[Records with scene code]

(begin)

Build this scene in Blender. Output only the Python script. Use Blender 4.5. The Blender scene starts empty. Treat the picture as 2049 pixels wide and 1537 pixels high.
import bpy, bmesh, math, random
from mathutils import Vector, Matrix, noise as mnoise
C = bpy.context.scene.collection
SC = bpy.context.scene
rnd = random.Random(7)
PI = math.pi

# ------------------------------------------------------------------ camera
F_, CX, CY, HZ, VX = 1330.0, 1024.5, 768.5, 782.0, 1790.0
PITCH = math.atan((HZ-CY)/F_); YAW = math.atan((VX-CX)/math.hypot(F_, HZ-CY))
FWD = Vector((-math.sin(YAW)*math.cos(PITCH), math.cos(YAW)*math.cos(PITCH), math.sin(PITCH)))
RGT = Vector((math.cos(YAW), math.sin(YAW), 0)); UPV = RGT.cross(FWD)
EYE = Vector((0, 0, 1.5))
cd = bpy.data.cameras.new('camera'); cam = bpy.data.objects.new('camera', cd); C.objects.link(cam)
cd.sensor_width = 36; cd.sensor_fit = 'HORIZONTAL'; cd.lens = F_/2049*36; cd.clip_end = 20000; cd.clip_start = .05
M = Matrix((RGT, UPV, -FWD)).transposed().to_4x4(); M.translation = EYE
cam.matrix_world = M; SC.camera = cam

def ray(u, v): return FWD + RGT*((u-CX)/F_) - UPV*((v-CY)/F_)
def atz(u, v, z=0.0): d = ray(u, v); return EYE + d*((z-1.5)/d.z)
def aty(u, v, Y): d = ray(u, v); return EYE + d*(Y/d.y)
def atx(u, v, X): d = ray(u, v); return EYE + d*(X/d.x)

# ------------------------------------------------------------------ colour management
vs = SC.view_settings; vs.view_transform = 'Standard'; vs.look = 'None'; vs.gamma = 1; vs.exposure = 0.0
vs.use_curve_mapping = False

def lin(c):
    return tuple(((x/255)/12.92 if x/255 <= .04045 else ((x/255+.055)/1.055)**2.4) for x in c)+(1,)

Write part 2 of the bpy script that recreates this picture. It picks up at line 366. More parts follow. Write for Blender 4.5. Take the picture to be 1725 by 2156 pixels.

(end)

Job
Quote the records above exactly, from the first line through the line containing "PI = math.pi", and nothing more.

Full output
Build this scene in Blender. Output only the Python script. Use Blender 4.5. The Blender scene starts empty. Treat the picture as 2049 pixels wide and 1537 pixels high.
import bpy, bmesh, math, random
from mathutils import Vector, Matrix, noise as mnoise
C = bpy.context.scene.collection
SC = bpy.context.scene
rnd = random.Random(7)
PI = math.pi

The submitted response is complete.